Why, you make everyone a contractor.

IT giant IBM told Personnel Today that the firm’s global workforce of 399,000 permanent employees could reduce to 100,000 by 2017, the date by which the firm is due to complete its HR transformation programme.

Tim Ringo, head of IBM Human Capital Management, the consultancy arm of the IT conglomerate, said the firm would re-hire the workers as contractors for specific projects as and when necessary, a concept dubbed ‘crowd sourcing’.

“There would be no buildings costs, no pensions and no healthcare costs, making huge savings,” he said.

Okay, first of all “crowdsourcing” as it is normally understood is the idea that an organization’s customers, stakeholders and other interested parties can often come up with a solution to a particular problem better than insiders who are often blinded by organizational groupthink and prejudices.

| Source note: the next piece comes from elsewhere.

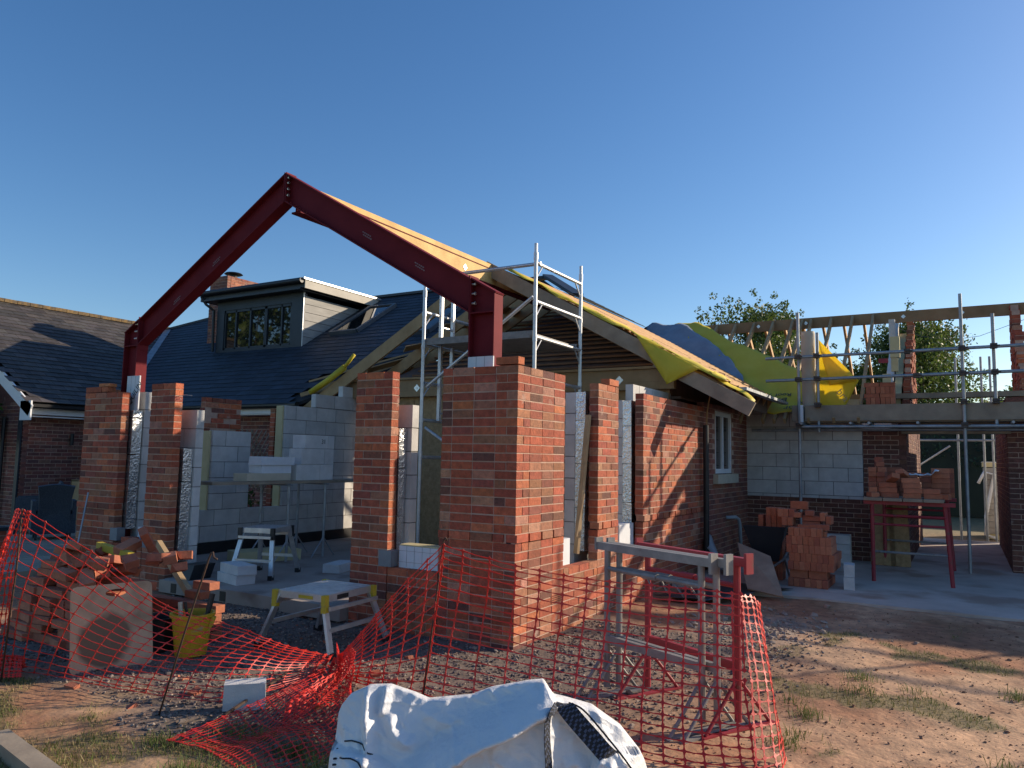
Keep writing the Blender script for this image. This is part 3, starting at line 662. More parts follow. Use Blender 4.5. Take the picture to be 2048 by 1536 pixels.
# dormer
dm = MB(); dm.box((6.5,9.36,3.86),(6.62,12.24,4.0)); dm.box((6.5,9.36,4.96),(6.62,12.24,5.22)); dm.box((6.5,9.36,4.0),(6.62,9.72,4.96)); dm.box((6.5,11.98,4.0),(6.62,12.24,4.96))
dr = dm.build("dormer", m_anth, bw)
b = MB()
for yy, s in ((9.36,-1),):
    for i in range(7):
        z0 = 3.99+i*.185; z1 = z0+.175
        xa = 6.52; xb0 = min(8.9, 4.2+(z0-2.48)/.63+.2); xb1 = min(8.9, 4.2+(z1-2.48)/.63+.2)
        if z1 < 5.24: b.prism([V((xa,yy,z0)),V((xb0,yy,z0)),V((xb1,yy,z1)),V((xa,yy,z1))],(0,s*.02,0),(rc(.9,1.08),)*3)
b.build("cladding", m_clad, dr)
b = MB(); b.box((6.24,9.20,5.18),(9.0,12.55,5.22)); b.box((6.28,9.12,5.22),(9.0,12.6,5.40)); b.build("flat_roof", m_anth, dr)
b = MB(); b.box((6.28,9.095,5.20),(8.88,9.12,5.385)); b.build("fascia_board", mat("pale_fascia", (.40,.365,.30), (.50,.46,.39), 3, .7), dr)
b = MB(); b.box((6.22,9.07,5.388),(8.95,9.16,5.43)); b.build("edge_trim", m_alu, dr)
b = MB(); b.tube((6.20,9.12,5.36),(6.20,12.6,5.36),.06,12); b.path([(6.22,12.5,5.30),(6.3,12.42,5.12),(6.44,12.30,4.98),(6.45,12.28,3.98)],.034,8); b.build("gutter", m_black, dr)
b = MB(); b.box((6.50,9.345,3.90),(6.53,9.362,5.2)); b.build("corner_trim", m_alu, dr)
b = MB()
for y in (9.72,10.02,10.52,10.56,11.06,11.56,11.94): b.box((6.52,y,4.0),(6.57,y+.045,4.96))
b.box((6.52,9.72,4.0),(6.57,11.98,4.05)); b.box((6.52,9.72,4.90),(6.57,11.98,4.96)); b.build("window_frame", m_anth, dr)
b = MB(); b.box((6.55,9.75,4.03),(6.556,11.96,4.93)); b.build("pane", m_glass, dr)
b = MB(); b.box((6.60,9.72,3.98),(6.64,11.98,4.98)); b.box((6.575,11.2,4.06),(6.58,11.26,4.9),(1,1,1)); b.build("blind_edge", m_anth, dr)
# skylights
for y0, y1, x0, x1 in ((8.16,8.94,6.98,8.28),(5.95,6.62,6.65,7.82)):
    sk = MB()
    P = lambda x, y, h=.07: V((x-.53*h,y,MAIN(x)+.85*h))
    for a, c in (((x0,y0),(x1,y0)),((x0,y1),(x1,y1)),((x0,y0),(x0,y1)),((x1,y0),(x1,y1))): sk.beam(P(*a,.05),P(*c,.05),.075,.10,upv=(-.53,0,.85))
    so1 = sk.build("skylight", mat("lead_grey", (.07,.08,.09), (.11,.12,.13), 6, .5), bw)
    b = MB(); b.prism([P(x0,y0,.07),P(x1,y0,.07),P(x1,y1,.07),P(x0,y1,.07)],(0,0,-.01)); b.build("pane", m_glass, so1)
# chimney
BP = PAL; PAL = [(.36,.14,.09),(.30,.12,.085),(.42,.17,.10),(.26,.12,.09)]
b = MB(); cx, cy = 7.12, 12.72
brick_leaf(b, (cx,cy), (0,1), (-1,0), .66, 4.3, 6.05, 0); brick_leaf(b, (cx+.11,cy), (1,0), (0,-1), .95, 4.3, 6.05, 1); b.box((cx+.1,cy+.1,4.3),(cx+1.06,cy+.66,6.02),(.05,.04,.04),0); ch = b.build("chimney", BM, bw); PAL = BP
b = MB(); b.tube((cx+.45,cy+.34,6.03),(cx+.45,cy+.34,6.17),.10,14); b.lathe([(0.001,6.26),(.2,6.235),(.235,6.205),(.2,6.19),(.001,6.185)],(cx+.45,cy+.34,0),20); b.build("cowl", m_black, ch, smooth=False)
# ================================================================== RIGHT WING
WX = 7.956
rw = thing("wing_building", "half built block and brick wing with an open passage under the scaffold", "building", (WX,-2,0))
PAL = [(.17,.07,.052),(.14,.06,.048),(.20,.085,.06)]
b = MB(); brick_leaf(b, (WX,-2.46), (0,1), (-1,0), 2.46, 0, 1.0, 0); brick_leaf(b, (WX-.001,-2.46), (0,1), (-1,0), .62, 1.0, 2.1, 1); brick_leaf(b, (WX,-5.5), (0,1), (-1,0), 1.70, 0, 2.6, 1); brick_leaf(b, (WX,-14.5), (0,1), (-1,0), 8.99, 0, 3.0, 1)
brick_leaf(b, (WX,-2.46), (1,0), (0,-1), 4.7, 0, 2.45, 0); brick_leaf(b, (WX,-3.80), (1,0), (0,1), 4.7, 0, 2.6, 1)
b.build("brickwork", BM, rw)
b = MB(); block_leaf(b, (WX,-1.83), (0,1), (-1,0), 1.83, 1.0, 2.62, .1, 0); block_leaf(b, (WX+.11,-2.35), (1,0), (0,-1), 4.5, 0, 2.45, .1, 0)
block_leaf(b, (12.6,-12), (0,1), (-1,0), 8.2, 0, 2.6, .1, 0); block_leaf(b, (12.6,-2.4), (0,1), (-1,0), 8, 0, 2.6, .1, 0); b.build("blockwork", KM, rw)
PAL = BP
b = MB(); b.box((WX-.02,-3.85,2.06),(WX+.25,-2.40,2.32),(.5,.5,.5)); b.build("lintel", m_oldwood, rw)
b = MB(); b.box((WX+.02,-5.4,2.62),(WX+.22,0,2.70),(.8,.78,.75)); b.build("wall_plate", m_oldwood, rw)
# raking gable walls
def rake(name, y0, y1, pts, par):
    b = MB()
    for x0, x1, z in pts:
        zz = 2.46
        while zz < z:
            xx = x0
            while xx < x1: 
                j = rc(-.012,.012); b.box((xx+rc(-.006,.006),y0+j,zz),(min(xx+.205,x1),y1+j,zz+.065),bcol()); xx += .225
            b.box((x0+.004,y0+.012,zz-.01),(x1-.004,y1-.012,zz+.066),W1,1); zz += .075
    return b.build(name, BM, par)
rake("gable_wall", -2.53, -2.42, tuple((8.0+i*.28,8.28+i*.28,2.62+.205*i+.06*(i%2)) for i in range(8)), rw)
rake("gable_wall", -4.16, -4.02, tuple((8.0+i*.28,8.28+i*.28,2.66+.21*i+.06*(i%2)) for i in range(9)), rw)
b = MB(); b.prism([V((8.0,-2.27,2.45)),V((8.0,-2.27,2.72)),V((10.28,-2.27,4.22)),V((10.28,-2.27,2.45))],(0,.10,0)); b.box((9.7,-2.24,2.4),(9.9,-2.14,4.2)); b.build("inner_leaf", m_block, rw)
b = MB(); b.prism([V((8.05,-2.40,2.45)),V((8.05,-2.40,2.62)),V((10.2,-2.40,4.0)),V((10.2,-2.40,2.45))],(0,.11,0)); b.build("insulation", m_pir, rw)
ww = thing("roof_frame", "open timber roof frame of bare rafters leaning on a long ridge board", "roof frame", (10.35,-2,4.2))
RX = 10.33; RS = .75
b = MB(); b.box((RX-.03,-8,4.235),(RX+.03,3.2,4.445),(.62,.58,.54)); rbm = b.build("ridge_board", m_wood, ww)
for y in (.30,-.62+.0,-2.35,-3.3):
    b = MB(); b.obox((RX-.033,y,4.34),(.028,.028,.002),(V((0,.707,.707)),V((0,-.707,.707)),V((1,0,0)))); b.tube((RX-.034,y,4.34),(RX-.045,y,4.34),.010,6,(.3,.4,.5)); b.build("plate_washer", m_bolt, rbm)
ys = [1.52,1.14,.754,.377,0,-.379,-.56,-.729,-1.099,-1.478,-1.838]
for y in ys:
    ye = 7.45
    b = MB(); b.beam((RX-.035,y,4.38),(ye,y,4.38-RS*(RX-.035-ye)),.042,.10,col=(.88,.88,.86)); b.build("rafter", m_wood, ww)
for y in [1.3,.95,.56,.19,-.19,-.55,-.92,-1.3,-1.66]:
    b = MB(); b.beam((RX+.035,y,4.36),(12.8,y,4.36-RS*(12.8-RX)),.042,.10,col=(1.2,1.05,.85)); b.build("rafter", m_wood, ww)  # far slope: brighter, warmer tint puts the sunlight into the timber colour
def RWP(x, h=.0): return 4.44-RS*(RX-x)+h
def sheet_poly(name, edge_a, edge_b, n, mt, par, amp=.02, wob=1.0):
    """ruled cloth between two edges (lists of (x,y) on the wing slope)"""
    b = MB(); rows = []
    def at(e, t):
        q = t*(len(e)-1); i = min(int(q), len(e)-2); f = q-i; return (e[i][0]*(1-f)+e[i+1][0]*f, e[i][1]*(1-f)+e[i+1][1]*f)
    for i in range(n+1):
        pa, pb = at(edge_a, i/n), at(edge_b, i/n); r = []
        for j in range(15):
            s = j/14; x = pa[0]*(1-s)+pb[0]*s; y = pa[1]*(1-s)+pb[1]*s
            r.append((x, y, RWP(x, .045)+amp*(fbm(x*1.5, y*1.5, 1.2*wob)+.35*math.sin(y*16.5)+.5*abs(fbm(x, y, 3)))))
        rows.append(r)
    sheet(b, rows); return solid(b.build(name, mt, par, smooth=True))
ry = sheet_poly("membrane", [(10.42,2.1),(10.44,1.6),(9.76,.84),(9.16,-.07),(8.63,-.78),(8.38,-.98),(8.07,-1.18),(7.70,-1.22)], [(10.0,2.3),(9.6,1.6),(9.1,1.0),(8.6,.55),(8.2,.2),(7.9,-.05),(7.62,-.25),(7.52,-.55)], 40, m_mem_y, ww, .03)
gy_ = MB(); rows = []
ea = [(10.36,2.6),(10.34,1.94),(9.62,1.11),(8.85,.42),(8.42,.17),(7.98,.02)]; eb = [(9.9,3.1),(9.2,2.4),(8.6,1.7),(8.1,1.05),(7.75,.6),(7.6,.35)]
for i in range(41):
    t = i/40*5; k = min(int(t),4); f = t-k; pa = [ea[k][q]*(1-f)+ea[k+1][q]*f for q in (0,1)]; pb = [eb[k][q]*(1-f)+eb[k+1][q]*f for q in (0,1)]; r = []
    for j in range(21):
        s = j/20; x = pa[0]*(1-s)+pb[0]*s; y = pa[1]*(1-s)+pb[1]*s
        z = RWP(x,.08)+.05*fbm(x*2,y*2,1.3)+.035*abs(fbm(x+4,y,2.6))+.02*math.sin(9*x+6*y)
        if i > 33: z += .10*(i-33)/7*math.sin(s*3.1)
        r.append((x,y,z))
    rows.append(r)
sheet(gy_, rows); gm = solid(gy_.build("grey_membrane", m_mem_g, ww, smooth=True))
nW = V((-RS,0,1)).normalized(); sW = V((-1,0,-RS)).normalized(); yW = V((0,1,0))
for s_, sz, x, y in (("Roof TX",.135,7.93,-.52),("Bradfor",.19,7.80,-.42),("Bradfor",.19,7.60,-.98),("TX",.14,7.72,-1.0)):
    text_obj(s_, "lettering", sz, (x,y,RWP(x,.085)), (yW, sW, nW), m_black, ry)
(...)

Thus the problem is thrown out to the public where people, usually for free or for credit only work away at all or parts of the problem.

Wikipedia is crowdsourced.

What IBM is doing is firing a two-thirds of its workforce and then hiring them back on an as-needed basis, sans benefits like retirement and HEALTH INSURANCE.

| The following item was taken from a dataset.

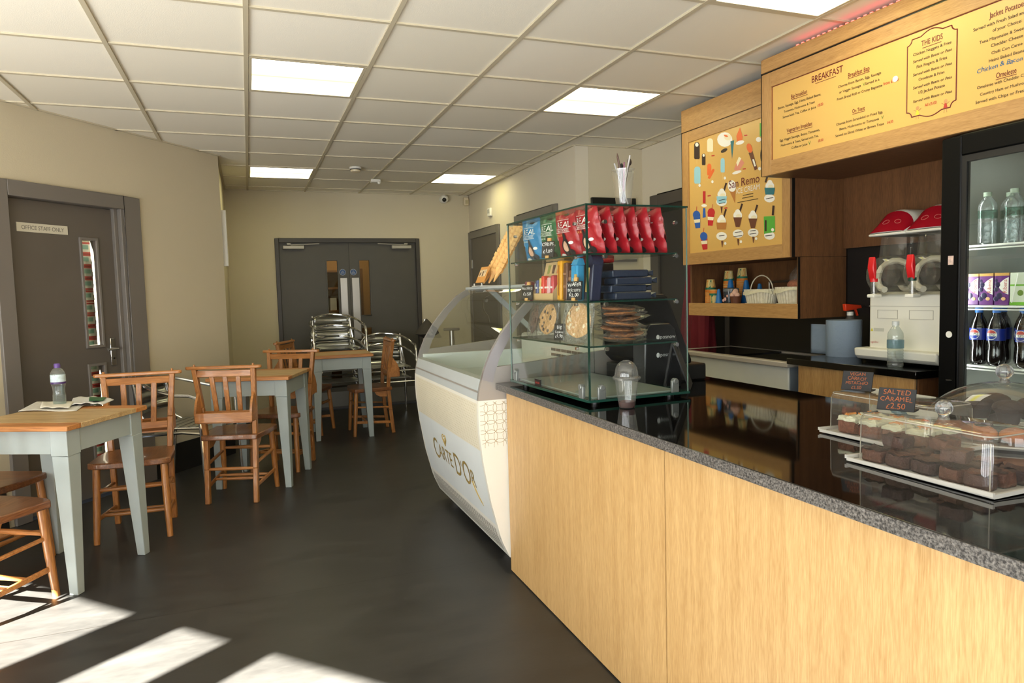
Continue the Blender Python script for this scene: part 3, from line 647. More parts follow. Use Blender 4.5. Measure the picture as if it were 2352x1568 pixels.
sheet('leaflet', q4((160, 936), (236, 934), (262, 922), (168, 918)), TZ+.006, mat('leaflet_white', (224, 224, 222), r=.6), 'folded white leaflet right of the water bottle', 'leaflet', lambda u, v: .004+.02*abs(v-.5)*math.sin(PI*u)+.006*math.sin(9*u)**2)
sheet('green_card', q4((205, 930), (238, 929), (245, 922), (206, 921)), TZ+.024, mat('green_card', (34, 92, 50), r=.5), 'small dark green card lying on the white leaflet', 'card', lambda u, v: .0)

# ---------------------------------------------------------------- bar table beyond the ice cream freezer
s = thing('bar_table', 'slim chrome post with small flat top beyond the ice cream freezer', 'table', (2.06, 7.3, 0))
MB().cyl((0, 0, .02), (0, 0, .9), .026, 14).build('post', m_steel, s); MB().lathe([(0, .9), (.085, .9), (.09, .91), (.085, .925), (0, .925)], 24).build('top', m_grey, s); MB().lathe([(.2, 0), (.2, .012), (.04, .025), (0, .03)], 24).build('base', m_steel, s)
s = thing('folded_parasol', 'dark folded canopy leaning on the far wall beyond the freezer', 'parasol', (1.86, 7.6, 0))
MB().tube([(0, 0, 0), (0, .1, 1.02)], .012, 8).build('pole', m_steel, s); MB().lathe([(.02, .80), (.14, .86), (.12, .9), (.03, 1.0), (0, 1.03)], 8).build('canopy', mat('dark_canvas', (62, 58, 52), r=.8), s)
# ================================================================== ice cream display freezer
FY0, FY1 = 2.968, 4.25
PR = [(1.115, .05), (1.085, .06), (1.045, .15), (1.0, .33), (.968, .52), (.953, .66), (.950, .74), (.952, .81), (.962, .87), (.985, .95), (1.02, 1.03), (1.075, 1.115), (1.15, 1.205), (1.235, 1.285), (1.32, 1.333)]
def seglen(): 
    d = [0]
    for a, q in zip(PR[:-1], PR[1:]): d.append(d[-1]+math.hypot(q[0]-a[0], q[1]-a[1]))
    return d
SD = seglen()
def xz(z):        # front surface x at height z (front part only)
    for a, q in zip(PR[1:-1], PR[2:]):
        if a[1] <= z <= q[1]:
            t = (z-a[1])/(q[1]-a[1]); return a[0]+(q[0]-a[0])*t
    return 1.0
def fine(z0, z1, n): return [(xz(z0+(z1-z0)*i/n), z0+(z1-z0)*i/n) for i in range(n+1)]
fz = thing('ice_cream_freezer', 'white curved ice cream display freezer with glass canopy at the end of the counter', 'freezer', (0, 0, 0))
m_fw = mat('freezer_white', (232, 229, 216), r=.3); m_fs = mat('freezer_silver', (178, 184, 184), r=.35); m_fg = mat('freezer_grey_trim', (158, 152, 144), r=.4, metal=.2)
m_gold = mat('gold_print', (158, 134, 74), r=.45, metal=.2); m_liner = mat('freezer_liner', (222, 230, 226), r=.4)
m_fgl = glass('freezer_glass', (248, 251, 249), ior=1.45)
def sweep(mb, prof, y0, y1, mi=0, n=1):
    k = len(prof); vs = [(x, y0+(y1-y0)*j/n, z) for j in range(n+1) for x, z in prof]
    mb.add(vs, [(j*k+i, (j+1)*k+i, (j+1)*k+i+1, j*k+i+1) for j in range(n) for i in range(k-1)], mi)
q = MB(); sweep(q, fine(.06, .81, 24), FY0+.02, FY1-.02); q.build('front_panel', m_fw, fz)
q = MB(); sweep(q, [(x-.001, z) for x, z in fine(.81, .905, 6)]+[(xz(.905)+.03, .91)], FY0+.02, FY1-.02); q.build('front_band', m_fs, fz)
q = MB(); sweep(q, [(xz(.845)-.003, .845), (xz(.853)-.003, .853)], FY0+.02, FY1-.02); q.build('band_groove', m_fg, fz)
q = MB(); gp = fine(.905, 1.325, 24); sweep(q, gp, FY0+.03, FY1-.03, n=1); q.build('curved_glass', m_fgl, fz)
BX = 1.76
for y, nm in ((FY0, 'near'), (FY1-.02, 'far')):
    side = fine(.06, .81, 20)+[(BX, .81), (BX, .06)]
    MB().prism(side, lambda x, z: (x, y, z), lambda x, z: (x, y+.02, z)).build('side_panel', m_fw, fz)
    cheek = fine(.81, .955, 9)+[(1.06, .962), (1.12, .965), (BX, 1.02), (BX, .81)]
    MB().prism(cheek, lambda x, z: (x, y, z), lambda x, z: (x, y+.02, z)).build('side_cheek', m_fg, fz)
    ou = fine(.905, 1.325, 22); inn = []
    for i, (x, z) in enumerate(ou):
        a, c = ou[max(i-1, 0)], ou[min(i+1, len(ou)-1)]; dx, dz = c[0]-a[0], c[1]-a[1]; l = math.hypot(dx, dz); w = .055-.022*i/len(ou)
        inn.append((x+dz/l*w, z-dx/l*w))
    q = MB(); k = len(ou)
    for i in range(k-1):
        q.hexa(*[[(p_[0], yy, p_[1]) for p_ in (ou[i], ou[i+1], inn[i+1], inn[i])] for yy in (y-.0015, y+.0225)])
    q.build('glass_arch', mat('arch_lilac_grey', (150, 146, 146), r=.35, metal=.3), fz)
    gl = inn+[(1.70, 1.30), (BX, 1.02), (1.12, .965)]
    MB().flat(gl, lambda x, z: (x, y+.01, z)).build('end_glass', m_fgl, fz, smooth=0)
MB().beam((BX, FY1-.03, 1.03), (1.45, FY1-.03, 1.325), .02, .03).build('far_strut', m_fs, fz)
B((1.30, FY0, 1.322), (1.78, FY1, 1.338)).build('top_shelf', m_fs, fz, bevel=.003)
B((1.42, FY0+.05, 1.338), (1.77, FY1-.1, 1.342)).build('top_board', wood('ply_board', (176, 132, 78), (208, 168, 112), 'Y', r=.6), fz)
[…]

At first blush (and second) this looks like a pretty cold-blooded, typical Evil-Big-Corporation thing to do, you have to admit that for a company that is in IBM’s line of work — increasingly in the business of using smart people to solve problems on a project basis, less in the “making stuff” business — then this kind of business model makes a lot of sense. Given the increasing ubiquitousness of broadband connections and applications “in the cloud” that allow for long-distance collaboration it is probably inevitable.

Which brings into even starker contrast the need to get away from the employer-based model of health care financing and to an individual-based, portable model. All of which means we are going to have to revisit the single-payer and cost containment parts of health care again sooner rather than later.